When the power cuts out and Ava and Caleb are left unmonitored, Ava says something alarming and disturbing to Caleb. With the surveillance cameras turned off, Ava tells Caleb that he should not trust Nathan, and that Nathan is not his friend. It is a striking and terrifying moment in the film, the sight of the half-constructed body of Ava in the blood-red light of the power cut telling Caleb that he cannot trust his host at this remote facility. Caleb is left in even murkier confusion—is Ava telling the truth? Is Nathan telling the truth? Does Ava not like Nathan? Did Nathan program Ava to say this? The blurring of the lines between creator and creation, between truth and fiction, becomes increasingly difficult to comprehend, which raises the stakes of the narrative, and escalates the sense that something at Nathan's facility is awry.
In this section, another character is introduced, a woman named Kyoko who acts as Nathan's maid. At first, we are not sure if she is a robot or a human, as she abruptly enters Caleb's room one morning carrying a tray. Nathan refers to her only as "Kyoko" in the beginning, revealing nothing about her status as a machine or a mortal. Whether she is automated or not, she is a silent servant, consistently objectified by Nathan, who snaps and curses at her when she makes a mistake, but then insists it has no effect on her, as she cannot speak English.
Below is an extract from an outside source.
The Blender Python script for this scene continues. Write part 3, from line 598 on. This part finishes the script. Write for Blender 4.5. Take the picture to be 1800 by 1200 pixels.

At the end of this section, we learn that Nathan's methods for mining data to create Ava's consciousness are not altogether legal. Using his search engine Blue Book, he has pooled together information from his search engine to ensure that Ava's "brain" is just as impulsive, chaotic, and unpredictable as a real human's brain. Nathan's status as a tech oligarch has indeed given him a God complex, a sense of entitlement about information about others. Caleb is both awestruck and disturbed by this information, as he holds the gel-like "brain" of the AIs that Nathan has been creating in his hands.